AS I understand it (not an economist, but I love these topics) the first thing needed is to disentangle real from nominal rises in the price level. This is done by noting that inflation (qua monetary phenomenon) should affect all goods roughly equally, but inflation (qua things are actually more expensive) will not. For example, if oil becomes scarce commidities will be unequally affected, but if government prints money everything should get equally more expensive. Add some cunning stats techniques and we can do a decent job of separating these two differnet phenomena.

I agree that the CPI calculation causes some deep practical and conceptual problems, though I am less convinced these cause ideological trouble.

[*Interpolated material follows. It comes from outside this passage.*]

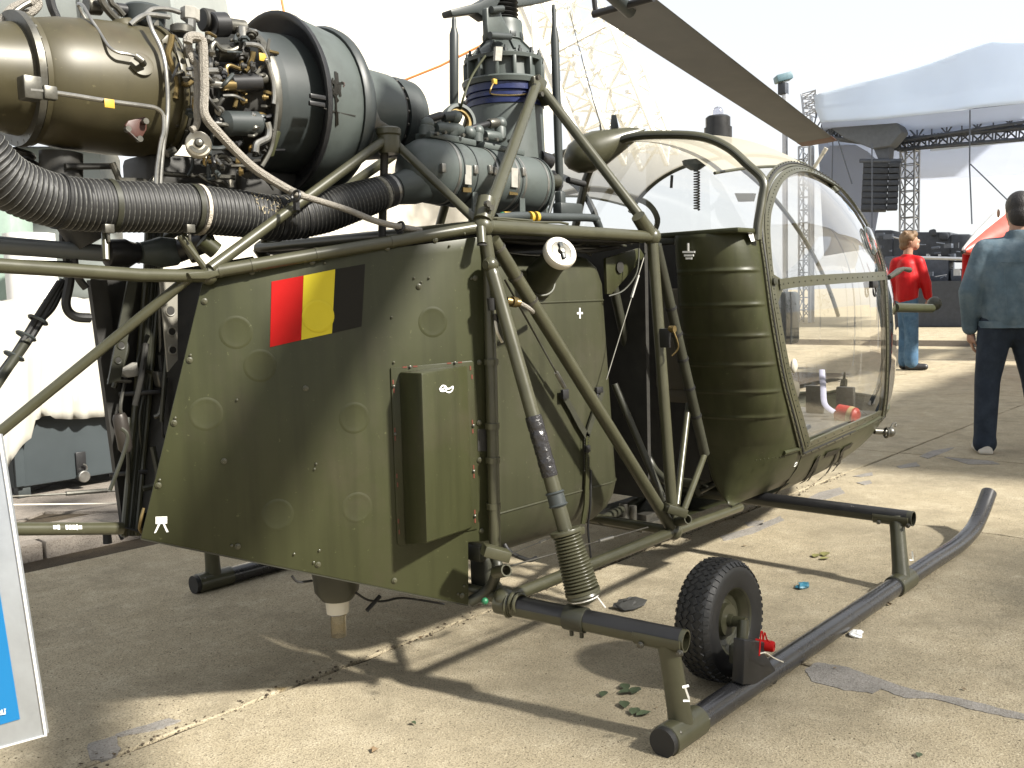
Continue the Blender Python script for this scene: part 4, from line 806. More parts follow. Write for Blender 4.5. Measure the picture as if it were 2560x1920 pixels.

I am thoroughly unconvinced that we have a clear idea of what we are, in principle, measuring, and am actually supposed to work on this topic with a economist friend.

Thanks so much for this informative series of posts. I propose you start a new series when you feel like it as your audience does enjoy it a lot.

Unknown said...

I've got lots of questions but I'll limit myself to just two.

You say that "the concepts we use to get an epistemic handle on social reality are unavoidably shaped by our conception of the way society is and the way it ought to be." Does this apply only to social reality or to reality in general? If it applies only to social reality, why does the study of natural reality permit the kind of objectivity that a study of social reality does not? If we can objectively study nature, why not society?

Second, even though the CPI has its problems, I trust you'd agree that there are better and worse ways to compute it. Studying the prices of typical consumer goods seems to give us a better sense of what's going on in the economy as a whole than would studying, say, the price of Faberge eggs and golden scepters. But to concede this much, it seems, would commit you to the view that there are facts of the matter about economic performance, and that some methods of discovering these facts are preferable to others. Isn't that good enough for an objective study of society? It seems good enough for an objective study of nature.